Record the journey of immortal Milton thro' your realms
Of terror and mild moony lustre, in soft sexual delusions
Of varied beauty, to delight the wanderer and repose
His burning thirst and freezing hunger! Come into my hand,
By your mild power descending down the Nerves of my right arm
From out the Portals of my Brain, where by your ministry
The Eternal Great Humanity Divine planted his Paradise
And in it caused the Spectres of the Dead to take sweet forms
In likeness of himself."


(Observe here the answer by anticipation to the old foolish charge of madness and belief in mere material visions; a charge indeed refuted and confuted at every turn we take.

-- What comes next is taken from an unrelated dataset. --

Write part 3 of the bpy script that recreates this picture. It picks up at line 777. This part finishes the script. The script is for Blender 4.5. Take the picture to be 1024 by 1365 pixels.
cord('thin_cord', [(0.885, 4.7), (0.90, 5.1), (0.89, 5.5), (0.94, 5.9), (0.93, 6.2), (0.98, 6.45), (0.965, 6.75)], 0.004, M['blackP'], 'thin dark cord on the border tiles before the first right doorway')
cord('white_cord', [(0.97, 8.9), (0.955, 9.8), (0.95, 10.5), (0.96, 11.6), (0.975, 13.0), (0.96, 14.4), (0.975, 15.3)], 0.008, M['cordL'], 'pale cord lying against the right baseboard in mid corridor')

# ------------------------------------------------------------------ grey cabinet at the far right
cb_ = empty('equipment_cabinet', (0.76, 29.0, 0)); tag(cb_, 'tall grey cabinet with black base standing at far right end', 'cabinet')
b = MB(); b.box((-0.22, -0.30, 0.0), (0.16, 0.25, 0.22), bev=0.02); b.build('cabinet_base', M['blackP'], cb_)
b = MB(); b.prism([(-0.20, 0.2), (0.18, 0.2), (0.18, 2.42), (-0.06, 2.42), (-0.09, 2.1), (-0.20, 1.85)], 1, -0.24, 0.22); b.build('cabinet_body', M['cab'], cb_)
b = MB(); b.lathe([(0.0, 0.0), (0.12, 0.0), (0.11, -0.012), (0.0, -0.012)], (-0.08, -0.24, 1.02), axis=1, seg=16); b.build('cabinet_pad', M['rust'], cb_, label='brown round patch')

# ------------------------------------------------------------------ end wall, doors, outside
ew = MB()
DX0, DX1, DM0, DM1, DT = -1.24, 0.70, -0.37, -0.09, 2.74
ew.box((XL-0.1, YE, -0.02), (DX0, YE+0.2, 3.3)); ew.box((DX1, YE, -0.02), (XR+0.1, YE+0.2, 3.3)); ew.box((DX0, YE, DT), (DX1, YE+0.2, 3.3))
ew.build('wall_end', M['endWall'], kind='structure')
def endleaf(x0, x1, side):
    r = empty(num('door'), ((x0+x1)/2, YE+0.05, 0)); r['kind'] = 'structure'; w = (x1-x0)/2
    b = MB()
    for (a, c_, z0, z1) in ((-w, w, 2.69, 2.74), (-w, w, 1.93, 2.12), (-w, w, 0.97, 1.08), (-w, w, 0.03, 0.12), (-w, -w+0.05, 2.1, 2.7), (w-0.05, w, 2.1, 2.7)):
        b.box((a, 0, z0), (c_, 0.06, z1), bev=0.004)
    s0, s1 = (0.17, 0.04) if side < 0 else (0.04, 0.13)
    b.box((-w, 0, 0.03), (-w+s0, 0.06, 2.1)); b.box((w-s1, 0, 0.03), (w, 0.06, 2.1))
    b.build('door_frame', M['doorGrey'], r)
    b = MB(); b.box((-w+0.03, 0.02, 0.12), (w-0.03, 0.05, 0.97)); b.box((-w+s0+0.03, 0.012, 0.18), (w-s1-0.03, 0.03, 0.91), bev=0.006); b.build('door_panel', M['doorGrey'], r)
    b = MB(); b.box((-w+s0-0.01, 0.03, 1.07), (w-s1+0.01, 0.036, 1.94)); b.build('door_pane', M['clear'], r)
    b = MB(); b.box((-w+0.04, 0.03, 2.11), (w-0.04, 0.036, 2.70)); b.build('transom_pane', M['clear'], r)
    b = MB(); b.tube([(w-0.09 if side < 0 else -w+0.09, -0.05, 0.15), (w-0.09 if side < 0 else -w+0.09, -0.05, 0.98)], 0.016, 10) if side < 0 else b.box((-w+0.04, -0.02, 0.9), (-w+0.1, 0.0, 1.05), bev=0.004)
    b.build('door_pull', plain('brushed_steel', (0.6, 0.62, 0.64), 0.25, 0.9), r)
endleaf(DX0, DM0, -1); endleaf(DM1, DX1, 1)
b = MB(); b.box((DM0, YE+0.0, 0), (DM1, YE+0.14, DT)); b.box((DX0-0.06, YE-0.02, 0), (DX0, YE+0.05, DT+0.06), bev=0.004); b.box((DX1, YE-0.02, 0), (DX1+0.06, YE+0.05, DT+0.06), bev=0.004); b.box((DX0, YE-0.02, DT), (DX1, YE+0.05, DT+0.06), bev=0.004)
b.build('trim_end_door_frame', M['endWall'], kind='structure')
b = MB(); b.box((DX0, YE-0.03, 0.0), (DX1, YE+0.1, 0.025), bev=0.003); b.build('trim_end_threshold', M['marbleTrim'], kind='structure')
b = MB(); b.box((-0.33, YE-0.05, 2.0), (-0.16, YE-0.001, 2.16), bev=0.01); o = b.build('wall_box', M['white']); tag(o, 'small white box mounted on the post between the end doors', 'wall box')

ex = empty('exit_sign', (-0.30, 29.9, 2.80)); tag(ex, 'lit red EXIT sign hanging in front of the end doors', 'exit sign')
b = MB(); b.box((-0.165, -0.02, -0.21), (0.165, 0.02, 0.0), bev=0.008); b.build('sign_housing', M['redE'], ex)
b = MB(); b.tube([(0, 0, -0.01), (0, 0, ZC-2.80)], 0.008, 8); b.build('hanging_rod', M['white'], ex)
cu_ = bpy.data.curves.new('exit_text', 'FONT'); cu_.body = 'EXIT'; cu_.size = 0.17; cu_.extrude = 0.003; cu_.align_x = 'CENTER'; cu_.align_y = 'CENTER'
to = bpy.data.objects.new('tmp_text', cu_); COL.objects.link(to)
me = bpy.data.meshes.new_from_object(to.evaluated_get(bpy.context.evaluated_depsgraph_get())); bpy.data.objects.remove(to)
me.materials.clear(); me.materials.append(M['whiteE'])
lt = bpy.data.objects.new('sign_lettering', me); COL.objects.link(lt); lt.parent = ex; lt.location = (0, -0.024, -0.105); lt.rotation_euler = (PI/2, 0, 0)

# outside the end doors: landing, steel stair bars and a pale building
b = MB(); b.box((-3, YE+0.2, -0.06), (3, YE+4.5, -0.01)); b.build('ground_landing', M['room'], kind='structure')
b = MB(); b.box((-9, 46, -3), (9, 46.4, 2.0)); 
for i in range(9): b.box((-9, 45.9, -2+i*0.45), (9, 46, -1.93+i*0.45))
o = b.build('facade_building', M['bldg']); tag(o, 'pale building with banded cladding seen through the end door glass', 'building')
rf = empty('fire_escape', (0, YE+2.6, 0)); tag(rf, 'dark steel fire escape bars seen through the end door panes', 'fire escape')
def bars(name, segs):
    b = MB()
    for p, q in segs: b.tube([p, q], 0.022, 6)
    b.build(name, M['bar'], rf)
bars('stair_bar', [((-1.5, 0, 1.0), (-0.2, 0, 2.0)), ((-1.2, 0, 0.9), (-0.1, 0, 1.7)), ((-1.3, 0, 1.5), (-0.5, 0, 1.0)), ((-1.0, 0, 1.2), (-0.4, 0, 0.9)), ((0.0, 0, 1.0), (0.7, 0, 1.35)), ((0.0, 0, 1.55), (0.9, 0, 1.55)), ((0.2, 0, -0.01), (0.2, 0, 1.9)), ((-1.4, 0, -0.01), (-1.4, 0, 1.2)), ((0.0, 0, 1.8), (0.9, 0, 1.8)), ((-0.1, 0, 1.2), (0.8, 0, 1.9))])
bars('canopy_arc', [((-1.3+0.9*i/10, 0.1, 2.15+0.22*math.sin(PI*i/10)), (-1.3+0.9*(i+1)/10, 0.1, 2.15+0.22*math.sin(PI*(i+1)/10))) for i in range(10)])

Thus, and no otherwise, did Blake believe in his dead visitors and models: as spectres formed into new and significant shape by God, after his own likeness; not called up as by some witch of Endor and reclothed with the rags and rottenness of their dead old bodies; creatures existing within the brain and imagination of the workman, not as they were once externally and by accident, but as they will be for ever by the essence and substance of their nature. For the "vegetated shadow" or "human vegetable" no mystic ever had deeper or subtler contempt than Blake; nor was ever a man less likely to care about raising or laying it after death.)


"Tell also of the False Tongue! vegetated
Beneath your land of shadows; of its sacrifices, and
Its offerings: even till Jesus, the image of the Invisible God,
Became its prey; a curse, an offering, and an atonement
For Death Eternal, in the heavens of Albion, and before the gates
Of Jerusalem his Emanation, in the heavens beneath Beulah."